Yellow Sam went on to win by two lengths, with Joseph investing all his money (£15,000) on the gamble. He won what would be the equivalent of 1.7 million Euros in today’s money, adjusted for inflation.

Heroes at Bellewstown

Let’s look at the trainers and jockeys who have taken a particular liking to the Bellewstown course over the years by winning on numerous occasions, or who were no strangers to the winner’s enclosure from the few starts they did have.

Top Trainers

  • On the flat, no-one has got to 20 wins at the time of writing, with Joseph Patrick O’Brien coming closest, with 19. That’s a strike rate of 19% but one bettered by his father Aiden O’Brien (28%, 12-42) and Ger Lyons (26%, 11-42)
  • In terms of jumps racing, Gordon Elliott leads the way with 30 wins, almost twice as many as anyone else, at a strike rate of 15%.

Top Jockeys

  • On the flat, CT Keane has won here on 36 occasions, more than anyone else.
  • As is also the case at plenty of other Irish tracks, it’s Ruby Walsh who leads the way when it comes to National Hunt races, with 34 wins, at a hugely impressive strike rate of 30%.

Bellewstown Trivia

  • In September 2021, a few months after Barney Joseph passed away, a memorial race was organised at Bellewstown to commemorate Joseph and the famous Yellow Sam betting coup.

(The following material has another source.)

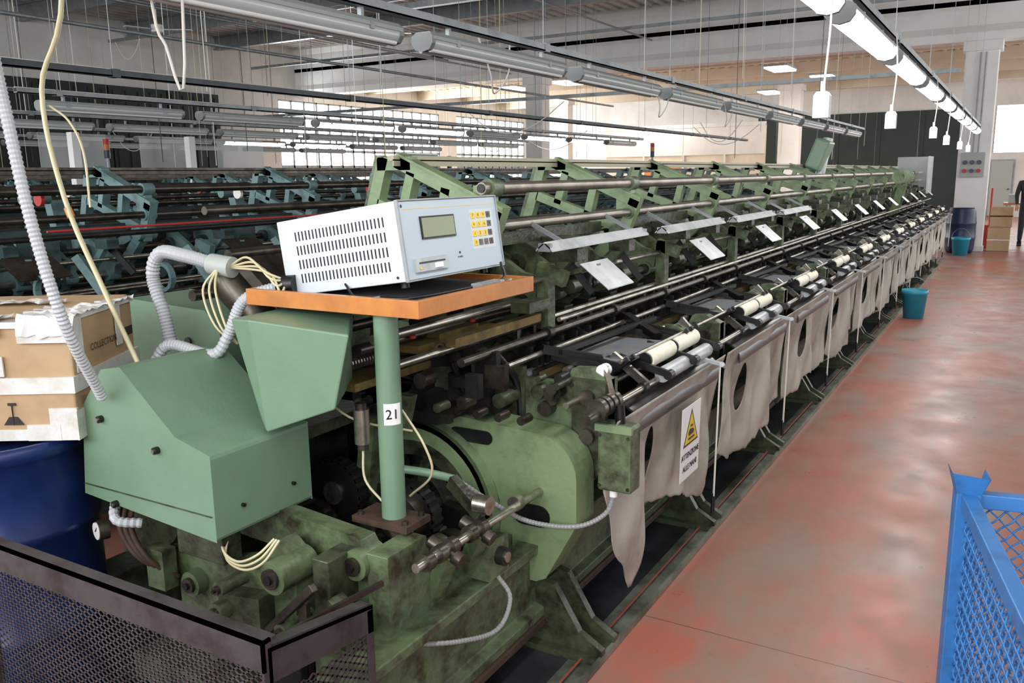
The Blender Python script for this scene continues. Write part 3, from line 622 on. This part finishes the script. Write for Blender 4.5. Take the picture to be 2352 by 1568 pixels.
g.box((-.004,0,H-.002),(.008,W,H+.002),"galv"); g.box((-.004,0,-.002),(.008,W,.002),"galv")
g.box((.004,.095,.115),(.008,.27,.182),"dark"); g.box((.008,.10,.12),(.009,.265,.177),"lcd")
g.box((.004,.04,.022),(.012,.20,.062),"whiteplate"); g.box((.012,.055,.045),(.013,.185,.05),"black"); g.box((.012,.13,.028),(.018,.165,.042),"white"); g.cyl((.012,.06,.032),(.014,.06,.032),.004,"yellow",8)
for r_ in range(4):
    for c_ in range(4):
        y=.368+c_*.031; z=.163-r_*.029; m="yellow" if c_<3 else "dsteel"
        if r_==3 and c_>0: m="dsteel"
        g.box((.0045,y,z),(.0065,y+.021,z+.019),m)
g.box((.004,.36,.065),(.0045,.50,.192),"console"); 
g.cyl((.004,.28,.062),(.0055,.28,.062),.004,"dark",8)
g.box((.004,.02,.205),(.0045,W-.02,.2062),"yellow"); g.cyl((.004,.018,.215),(.0045,.018,.215),.005,"navy",12)
cobj(g,"front_panel")
g=B()
for r_ in range(4):
    for c_ in range(25):
        x=-.405+c_*.0145; z=.035+r_*.043; g.box((x,-.0012,z),(x+.0045,.0005,z+.028),"dark")
for x,z in ((-D+.03,.015),(-.03,.015)): g.cyl((x,-.003,z),(x,0,z),.004,"black",8)
cobj(g,"vent_slots")
g=B()
for x,y in ((-D+.05,.06),(-.04,.04),(-D+.05,W-.06),(-.04,W-.06)): g.cyl((x,y,-.018),(x,y,0),.013,"black",12)
cobj(g,"feet")
chars=["7","8","9","A","4","5","6","V","1","2","3","C","0",".","-","E"]
for i,ch in enumerate(chars):
    r_,c_=divmod(i,4); o=text("key_label",ch,.014,CM@frame((.0067,.3785+c_*.031,.1725-r_*.029),(0,1,0),(0,0,1)),"ink",None,.0002); o.parent=con
o=text("power_label","POWER",.008,CM@frame((.0045,.28,.048),(0,1,0),(0,0,1)),"ink",None,.0002); o.parent=con
g=B(); g.box((-1.98,9.7,1.72),(-1.82,10.0,2.05),"cover_green",('Y',.35)); g.obj("carriage_box",KM,.02)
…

In honour of Joseph, something of a mentor to him, Frankie Dettori, in his only ever appearance at the track, was on board 4-1 chance Trueba. The horse was trained by his old friend Jonny Murtagh, especially for the occasion. Dettori and Trueba won the race on a fabulous day that involved Dettori posing in hundreds of selfies and having his own picture taken in the famous phone box.

  • Originally, there was a cricket ground bang in the middle of the track, before it was eventually removed.